I recently started a document called “what I like”. It’s mostly things from observations, imagination, and values.

Each section, and a small sample of the items for each one:

  • Mandatory: wants to have children and raise them Catholic
  • Likely necessary: can comfort our children, doesn’t complain about people in a way that needs to not happen in my relationship
  • Love languages: she doesn’t rely too much on giving me gifts
  • Traits or actions that have made me feel something or have interested me after I noticed them: confident passionate speaking in presentations and debates, shows laughter or excitement in response to something I do or make, often has big smile, silently waving to me, welcoming towards me, staying in pew to pray when others aren’t, being curious about me
  • Other signs of good match for me in particular (mostly imagination of what complementarity would look like): seeks my thoughts, explains things in my mind that I can’t explain, inspires me to pursue something, our humor fits together and we enjoy each other’s humor
  • Things that should be acted on in a big and complementary way: imagination, curiosity, excellencism
  • Things we should be able to enjoy together: creativity
  • Misc.

Now I separately write about some people with a few other specific observations.

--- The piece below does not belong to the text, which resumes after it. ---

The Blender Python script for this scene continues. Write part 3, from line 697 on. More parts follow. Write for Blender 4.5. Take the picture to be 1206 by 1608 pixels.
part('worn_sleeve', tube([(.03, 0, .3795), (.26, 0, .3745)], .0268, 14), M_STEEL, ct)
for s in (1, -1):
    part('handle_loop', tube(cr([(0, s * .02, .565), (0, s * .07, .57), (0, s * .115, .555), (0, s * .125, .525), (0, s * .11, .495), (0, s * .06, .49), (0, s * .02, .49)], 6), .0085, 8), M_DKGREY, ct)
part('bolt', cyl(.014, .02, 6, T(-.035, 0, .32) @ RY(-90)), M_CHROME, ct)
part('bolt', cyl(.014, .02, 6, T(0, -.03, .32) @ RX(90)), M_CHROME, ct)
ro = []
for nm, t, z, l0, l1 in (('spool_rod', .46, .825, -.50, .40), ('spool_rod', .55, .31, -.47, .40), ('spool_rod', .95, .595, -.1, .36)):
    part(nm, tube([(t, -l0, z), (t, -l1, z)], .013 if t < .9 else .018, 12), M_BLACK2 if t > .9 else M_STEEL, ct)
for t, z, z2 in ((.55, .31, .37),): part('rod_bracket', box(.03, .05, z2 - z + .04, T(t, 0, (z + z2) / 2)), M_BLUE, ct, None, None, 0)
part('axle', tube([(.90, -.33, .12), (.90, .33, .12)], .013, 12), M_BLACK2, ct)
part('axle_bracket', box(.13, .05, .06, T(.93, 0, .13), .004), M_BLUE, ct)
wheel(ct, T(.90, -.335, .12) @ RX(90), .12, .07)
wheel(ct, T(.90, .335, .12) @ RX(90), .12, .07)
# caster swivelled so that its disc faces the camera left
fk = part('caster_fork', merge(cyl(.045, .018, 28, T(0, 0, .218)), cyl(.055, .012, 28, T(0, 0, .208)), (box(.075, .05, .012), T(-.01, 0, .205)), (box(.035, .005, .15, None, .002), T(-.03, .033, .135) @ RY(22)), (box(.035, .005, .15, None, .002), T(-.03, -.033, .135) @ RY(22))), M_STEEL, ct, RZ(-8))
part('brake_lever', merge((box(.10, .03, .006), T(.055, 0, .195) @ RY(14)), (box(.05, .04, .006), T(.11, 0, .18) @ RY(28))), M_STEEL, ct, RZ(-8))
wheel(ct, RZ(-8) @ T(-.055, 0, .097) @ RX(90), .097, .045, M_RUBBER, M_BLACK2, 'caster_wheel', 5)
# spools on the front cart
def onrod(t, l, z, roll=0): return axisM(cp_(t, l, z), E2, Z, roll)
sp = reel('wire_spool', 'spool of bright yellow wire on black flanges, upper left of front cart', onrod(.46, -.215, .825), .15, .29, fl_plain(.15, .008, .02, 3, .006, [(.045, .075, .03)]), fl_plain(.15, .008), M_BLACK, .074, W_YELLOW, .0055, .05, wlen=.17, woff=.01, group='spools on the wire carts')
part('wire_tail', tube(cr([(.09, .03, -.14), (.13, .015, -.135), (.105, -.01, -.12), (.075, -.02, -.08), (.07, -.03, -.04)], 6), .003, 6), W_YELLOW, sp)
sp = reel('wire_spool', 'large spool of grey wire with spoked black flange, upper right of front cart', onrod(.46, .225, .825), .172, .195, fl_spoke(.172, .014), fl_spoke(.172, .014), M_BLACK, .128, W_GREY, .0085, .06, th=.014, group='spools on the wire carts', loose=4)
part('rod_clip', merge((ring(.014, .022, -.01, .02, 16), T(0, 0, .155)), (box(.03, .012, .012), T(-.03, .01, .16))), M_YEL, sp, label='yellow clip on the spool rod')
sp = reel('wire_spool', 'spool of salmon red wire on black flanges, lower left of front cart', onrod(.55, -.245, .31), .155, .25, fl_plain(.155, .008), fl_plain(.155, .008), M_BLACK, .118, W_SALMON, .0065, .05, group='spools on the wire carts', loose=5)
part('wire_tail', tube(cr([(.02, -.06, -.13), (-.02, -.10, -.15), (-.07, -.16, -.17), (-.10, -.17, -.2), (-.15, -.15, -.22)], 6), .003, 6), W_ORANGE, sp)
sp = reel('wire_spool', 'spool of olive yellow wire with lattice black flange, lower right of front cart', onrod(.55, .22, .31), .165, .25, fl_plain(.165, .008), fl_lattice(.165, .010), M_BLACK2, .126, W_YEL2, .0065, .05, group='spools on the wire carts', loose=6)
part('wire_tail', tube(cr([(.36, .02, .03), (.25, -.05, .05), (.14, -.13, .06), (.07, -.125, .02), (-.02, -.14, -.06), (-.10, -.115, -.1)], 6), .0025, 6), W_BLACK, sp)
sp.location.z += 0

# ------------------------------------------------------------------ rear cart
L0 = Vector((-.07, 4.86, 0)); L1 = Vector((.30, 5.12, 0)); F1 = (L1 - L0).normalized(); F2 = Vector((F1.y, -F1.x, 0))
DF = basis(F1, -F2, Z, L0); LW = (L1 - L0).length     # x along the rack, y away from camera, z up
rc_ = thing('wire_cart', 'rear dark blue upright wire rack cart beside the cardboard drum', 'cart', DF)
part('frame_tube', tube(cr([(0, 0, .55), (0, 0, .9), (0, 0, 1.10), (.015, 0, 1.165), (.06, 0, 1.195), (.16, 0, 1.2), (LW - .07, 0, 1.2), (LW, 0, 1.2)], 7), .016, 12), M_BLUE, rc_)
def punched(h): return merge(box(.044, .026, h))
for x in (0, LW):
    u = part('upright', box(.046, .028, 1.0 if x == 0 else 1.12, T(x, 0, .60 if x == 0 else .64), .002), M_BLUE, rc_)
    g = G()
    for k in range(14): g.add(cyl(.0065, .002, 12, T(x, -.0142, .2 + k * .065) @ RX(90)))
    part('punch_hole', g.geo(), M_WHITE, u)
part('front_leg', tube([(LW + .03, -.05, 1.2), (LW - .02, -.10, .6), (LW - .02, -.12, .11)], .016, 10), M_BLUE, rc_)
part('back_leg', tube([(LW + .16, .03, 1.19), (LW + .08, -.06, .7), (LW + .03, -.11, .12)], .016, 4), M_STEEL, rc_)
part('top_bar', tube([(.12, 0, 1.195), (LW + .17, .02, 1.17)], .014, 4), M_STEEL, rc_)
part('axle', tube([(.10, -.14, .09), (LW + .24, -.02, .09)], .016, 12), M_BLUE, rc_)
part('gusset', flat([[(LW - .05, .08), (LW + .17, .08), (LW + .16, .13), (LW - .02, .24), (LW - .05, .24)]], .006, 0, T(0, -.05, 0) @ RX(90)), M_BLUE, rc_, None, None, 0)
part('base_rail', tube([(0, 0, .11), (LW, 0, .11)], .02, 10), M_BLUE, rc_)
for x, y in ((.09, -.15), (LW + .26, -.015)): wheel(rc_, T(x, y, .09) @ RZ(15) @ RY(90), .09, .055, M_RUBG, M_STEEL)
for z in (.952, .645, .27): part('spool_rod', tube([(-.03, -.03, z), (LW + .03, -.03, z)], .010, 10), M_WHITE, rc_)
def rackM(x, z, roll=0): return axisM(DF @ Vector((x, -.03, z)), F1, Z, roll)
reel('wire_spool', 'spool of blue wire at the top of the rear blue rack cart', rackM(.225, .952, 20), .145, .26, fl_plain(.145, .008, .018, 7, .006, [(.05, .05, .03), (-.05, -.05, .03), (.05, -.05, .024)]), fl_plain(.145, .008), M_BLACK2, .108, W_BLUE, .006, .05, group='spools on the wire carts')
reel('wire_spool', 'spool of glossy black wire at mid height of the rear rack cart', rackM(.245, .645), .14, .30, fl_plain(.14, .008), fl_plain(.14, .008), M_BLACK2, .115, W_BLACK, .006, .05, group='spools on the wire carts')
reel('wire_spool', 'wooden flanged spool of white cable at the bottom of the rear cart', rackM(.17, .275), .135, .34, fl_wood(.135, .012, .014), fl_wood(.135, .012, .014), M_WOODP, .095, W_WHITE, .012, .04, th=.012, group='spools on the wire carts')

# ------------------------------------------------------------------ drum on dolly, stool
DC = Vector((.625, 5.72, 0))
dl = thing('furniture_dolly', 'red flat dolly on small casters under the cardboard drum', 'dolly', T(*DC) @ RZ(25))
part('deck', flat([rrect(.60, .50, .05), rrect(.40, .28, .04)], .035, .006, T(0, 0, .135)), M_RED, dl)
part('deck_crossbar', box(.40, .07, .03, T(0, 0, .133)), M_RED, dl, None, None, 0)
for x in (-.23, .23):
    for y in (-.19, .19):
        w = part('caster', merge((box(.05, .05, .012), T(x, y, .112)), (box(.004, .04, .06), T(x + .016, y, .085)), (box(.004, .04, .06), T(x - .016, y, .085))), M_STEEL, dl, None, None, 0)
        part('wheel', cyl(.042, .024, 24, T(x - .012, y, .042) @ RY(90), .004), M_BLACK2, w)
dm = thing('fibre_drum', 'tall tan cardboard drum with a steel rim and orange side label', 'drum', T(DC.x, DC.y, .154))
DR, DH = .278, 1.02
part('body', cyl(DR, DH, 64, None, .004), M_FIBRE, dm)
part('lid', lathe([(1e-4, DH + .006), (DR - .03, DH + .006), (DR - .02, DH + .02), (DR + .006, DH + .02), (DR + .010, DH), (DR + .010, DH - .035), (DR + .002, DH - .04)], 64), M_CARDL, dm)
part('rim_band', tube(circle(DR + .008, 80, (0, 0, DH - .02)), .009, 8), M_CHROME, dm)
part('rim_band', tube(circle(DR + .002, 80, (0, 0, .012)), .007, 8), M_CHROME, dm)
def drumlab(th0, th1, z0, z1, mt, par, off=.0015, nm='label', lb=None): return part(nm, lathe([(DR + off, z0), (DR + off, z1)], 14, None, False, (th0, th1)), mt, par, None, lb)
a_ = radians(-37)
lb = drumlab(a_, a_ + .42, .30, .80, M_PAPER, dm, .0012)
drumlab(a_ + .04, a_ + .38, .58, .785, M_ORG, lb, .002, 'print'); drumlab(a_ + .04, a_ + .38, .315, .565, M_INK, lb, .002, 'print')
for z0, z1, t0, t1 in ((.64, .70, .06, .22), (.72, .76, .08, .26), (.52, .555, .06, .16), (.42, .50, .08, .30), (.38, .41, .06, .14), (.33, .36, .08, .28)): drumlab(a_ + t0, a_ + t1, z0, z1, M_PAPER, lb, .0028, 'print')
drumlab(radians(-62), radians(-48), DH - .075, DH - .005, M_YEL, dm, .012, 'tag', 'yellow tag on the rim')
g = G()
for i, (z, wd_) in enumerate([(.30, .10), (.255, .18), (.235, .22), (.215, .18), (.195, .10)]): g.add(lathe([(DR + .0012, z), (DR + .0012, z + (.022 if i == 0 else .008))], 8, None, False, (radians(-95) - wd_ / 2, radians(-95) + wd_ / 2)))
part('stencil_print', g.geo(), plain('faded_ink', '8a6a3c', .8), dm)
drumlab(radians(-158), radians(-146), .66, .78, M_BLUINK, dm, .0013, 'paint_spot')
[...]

For example, in the document about the girl I’ve likely been most obsessed with in terms of personality (I was prematurely committed to someone else and/or in denial until it was too late), I included how she laughed when I said this joke about her project “Pretty Places by _, more like Porta Potties by _” (honestly I included this one so she knows this is about her if she sees this post) and memories of her speaking with perfect confidence (that time in religion class when she said something about keeping legs closed might be my favorite). I could have avoided regret by quickly paying more attention to my vague feeling about her (partly with what this post is about) and trying more to have fun.

Thinking and writing about this stuff will probably help with having a more certain and accurately scaled perception, resisting the confirmation bias caused by the appeal of the idea that my search for someone good enough for me is easy or already finished.

To be clear, this is not the entire process of figuring out what to look for. These lists are mostly unfiltered, except I don’t feel like writing about most of my physical attraction mostly because that would be boring. The whole thing should not be used as a checklist, and it should keep on evolving. It is an additional input to intuition.

My search for my future wife might benefit from also writing about platonic friends.

This kind of activity will likely be part of the Pansystellar Architecture.